Instruction – Select the lines that hold the word "scene" and copy each one.

— Begin Given material —

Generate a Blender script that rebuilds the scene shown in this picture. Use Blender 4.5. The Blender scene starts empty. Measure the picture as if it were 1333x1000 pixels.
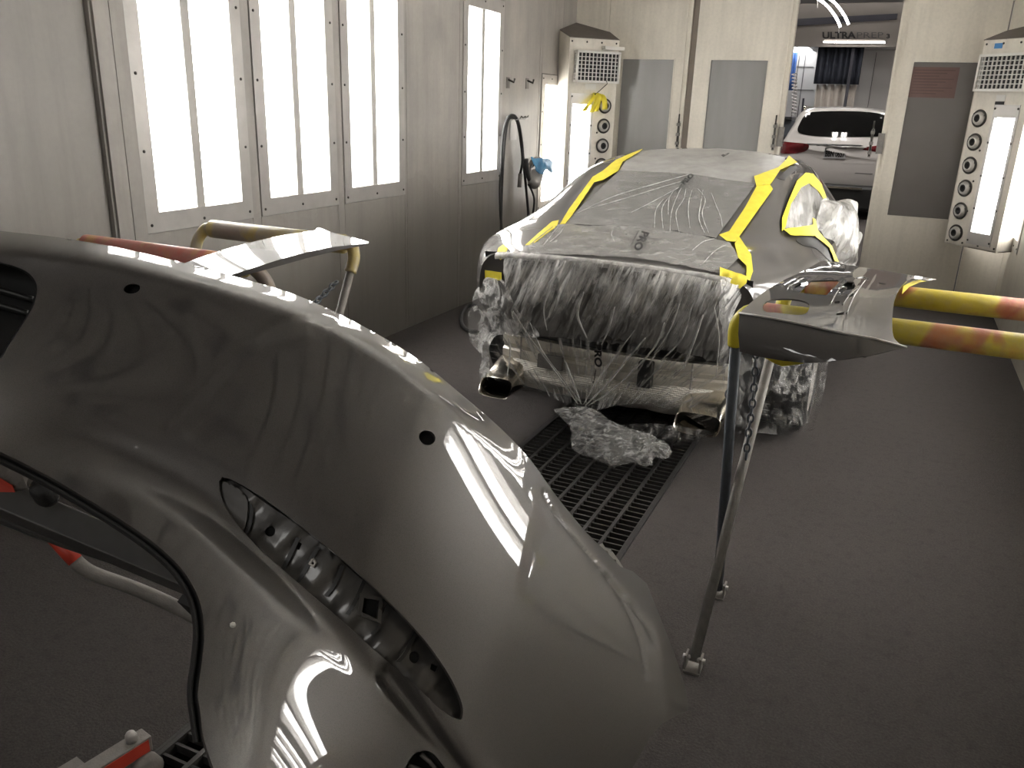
import bpy, bmesh, math, random
import numpy as np
from mathutils import Vector, Matrix, noise as mnoise
from mathutils.bvhtree import BVHTree
from mathutils.geometry import delaunay_2d_cdt
random.seed(7)
SC = bpy.context.scene
COL = SC.collection
V = Vector

# ------------------------------------------------------------------ camera geometry (metres, camera above world origin)
F, CX, CY, CAMZ = 1071.0, 666.5, 500.0, 1.65
CAM = np.array([0, 0, CAMZ])
def _u(v):
    v = np.array(v, float); return v / np.linalg.norm(v)
_Y = _u([1185.5 - CX, 152 - CY, F])
_D = _u([-105, 3140, F]); _D = _u(_D - _Y * np.dot(_D, _Y))
_X = np.cross(_Y, -_D)
ROT = np.array([_X, _Y, -_D])
def ray(px, py): return ROT @ np.array([(px - CX) / F, (py - CY) / F, 1.0])
def onz(px, py, z):
    d = ray(px, py); return V(CAM + d * ((z - CAMZ) / d[2]))
def onx(px, py, x):
    d = ray(px, py); return V(CAM + d * (x / d[0]))
def ony(px, py, y):
    d = ray(px, py); return V(CAM + d * (y / d[1]))
def atd(px, py, r):
    d = ray(px, py); return V(CAM + d * (r / np.linalg.norm(d)))
def onplane(px, py, p0, n):
    d = ray(px, py); t = (np.dot(np.array(p0) - CAM, n)) / np.dot(d, n); return V(CAM + d * t)

# ------------------------------------------------------------------ materials
def nt(name):
    m = bpy.data.materials.new(name); m.use_nodes = True
    t = m.node_tree; b = t.nodes.get('Principled BSDF')
    return m, t, b
def N(t, kind, **kw):
    n = t.nodes.new(kind)
    for k, v in kw.items():
        if k in n.inputs: n.inputs[k].default_value = v
        else: setattr(n, k, v)
    return n
def coords(t, scale=(1, 1, 1), rot=(0, 0, 0), loc=(0, 0, 0), kind='Object'):
    tc = N(t, 'ShaderNodeTexCoord'); mp = N(t, 'ShaderNodeMapping')
    mp.inputs['Scale'].default_value = scale; mp.inputs['Rotation'].default_value = rot; mp.inputs['Location'].default_value = loc
    t.links.new(tc.outputs[kind], mp.inputs[0]); return mp.outputs[0]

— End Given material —

Solution for this exercise –
Generate a Blender script that rebuilds the scene shown in this picture. Use Blender 4.5. The Blender scene starts empty. Measure the picture as if it were 1333x1000 pixels.
SC = bpy.context.scene